The cost of temporary accommodation in Haringey was £27.8 million in
12/13 and is projected at £29.6 million in 13/14.

The bureaux makes the following comments.

The total cost of temporary accommodation. The Bureau's comments on the Results
The responses indicated that the number of households moved out of
individual London boroughs was greater than the number of properties
they secured outside their borders for TA purposes.

This suggests properties secured by boroughs outside their borders are
used repeatedly to house different households. B&Bs and private sector
properties are block-booked or rented on a fairly long term basis to
house large numbers of individual households.

There is a possibility that some boroughs double-count the households
they move. A small number of households, in other words, are moved out
of a borough, return to the host borough and then are moved out again.

A minority of boroughs included in their disclosure, the number of
rooms in B&Bs they had secured. This was included in our data.

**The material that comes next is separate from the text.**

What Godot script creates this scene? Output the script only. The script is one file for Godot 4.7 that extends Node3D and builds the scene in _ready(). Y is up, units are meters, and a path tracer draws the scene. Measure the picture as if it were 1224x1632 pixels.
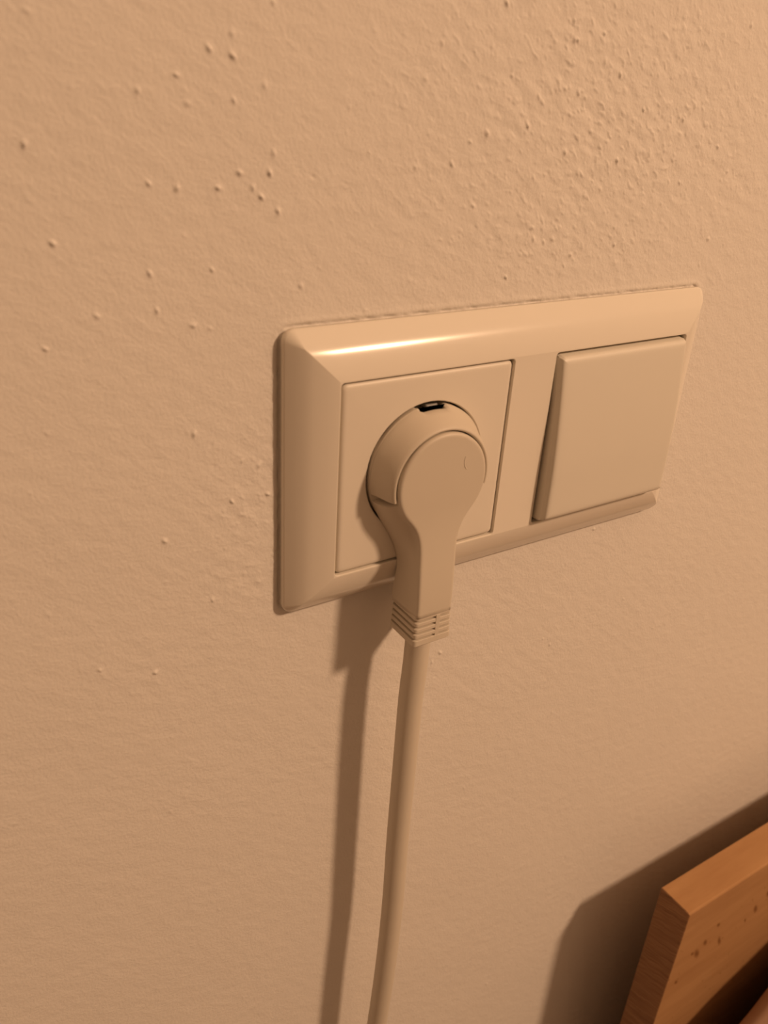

Some more detailed local findings of the bureaux include:

• The London boroughs of Croydon and Redbridge stated that the number
of properties they secured for TA purposes was directly equivalent to
the number of households they have moved out of the borough.
• Havering confirmed it does not move people out of the borough.
• Merton provided data for just 2012/13 for the number of households
it moved outside its borders.
• Barking & Dagenham, Bexley, Hackney and Haringey, responding to the
number of properties they secured for TA, only gave numbers for
households moved, rather than properties secured.
• For Barking & Dagenham, the numbers in response to this question
(72) is different to the overall total of households moved outside
their borders (140). This indicates the same properties are repeatedly
• For Bexley and Haringey, the numbers of properties secured and
households moved precisely match. (165) In Hackney’s case the numbers
nearly match (A: 438 B: 447).
• Tower Hamlets did not disclose where it secured B&B rooms outside
its borough borders. It did disclose where it secured properties for
the purpose of temporary accommodation.